Believe it or not, the Outing Club at Penn State University — a student organization that's been sponsoring day hikes and backpacking trips for students over the last 98 years — has been barred by the college from conducting outside activities.

The reason? "Student safety" concerns, the Pittsburgh Post-Gazette reported.

“This is a result of an assessment of risk management by the university that determined that the types of activities in which PSOC engages are above the university’s threshold of acceptable risk for recognized student organizations," the Outing Club's website noted, the paper said.

PSU Outing Club on a 2017 Shenandoah trip. (Image source: YouTube screenshot)

After a two-month review — without leaders of the Outing Club — PSU's offices of Student Affairs and Risk Management ruled that the club's hiking, canoeing, kayaking, trail building, camping and other outdoor programs are too risky, the Post-Gazette reported.

“Student safety in any activity is our primary focus,” Lisa Powers, a Penn State University spokeswoman, told the paper, adding that Outing Club activities were rated high risk because they take place in remote environments with poor cellphone service and sometimes far from emergency services.

What other clubs sponsor activities deemed too risky?

Powers added to the Post-Gazette that PSU reviewed all recreation-oriented student groups — 76 athletic groups and three outdoor clubs. The school's two other outdoor groups, the Nittany Grotto Caving Club and the Nittany Divers SCUBA Club, also were deemed too risky and told to stop trips, the paper said.

The clubs that passed risk assessments include the Archery Club, Boxing Club, Alpine Ski Racing Club and Rifle Club, the Post-Gazette reported.

“Safety is a legitimate concern, but it wasn’t an open dialogue,” Richard Waltz, the Outing Club’s 2017-2018 president, told the paper. “What’s happening to the club is a shame and negatively impacts the student experience.”

Timothy Hackett, the outgoing treasurer of the Outing Club, told the Post-Gazette he doesn't know of any student injuries on any Outing Club trips over the four years he's been at PSU.

PSU Outing Club on a 2017 Shenandoah trip. (Image source: YouTube screenshot)

What about the university staff-led Outdoor Adventures program?

If students want to participate in the types of outdoor trips the Outing Club used to offer, there's always the university's staff-led Outdoor Adventures program — except it costs more, the paper said.

More from the Post-Gazette:

The Outing Club collects a $20 dues payment at the beginning of a semester and then charges $5 to $10 for trips. Counting gear, food and gasoline, each participant would typically pay $25 per trip.

The cost of Outdoor Adventure trips bumped up from between $30 and $60 last year, to between $90 and $130 this year, Mr. Waltz said, and appeal to different participants.

“The two programs offer very different experiences,” Waltz added to the paper. “The Outing Club is very accepting and welcoming of students who may be out experiencing nature for the first time in a meaningful way. Participants learn organically and develop more of a mentor-mentee relationship over the years.”

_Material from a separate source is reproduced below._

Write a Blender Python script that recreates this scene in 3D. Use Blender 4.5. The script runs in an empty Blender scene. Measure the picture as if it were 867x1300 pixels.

Powers told the Post-Gazette the Outdoor Adventures staff and student leaders are better trained and more experienced.

What did the Outing Club's incoming president have to say?

Christina Platt, the Outing Club's incoming president, told the paper she realizes liability is a growing concern — not just at PSU but everywhere.

“Our increasingly litigious society is making it far more difficult for people to get outside without the fear of lawsuits for any misstep," she told the Post-Gazette. "I can hardly blame Penn State for protecting itself against further litigation after a number of high-profile scandals in the past decade."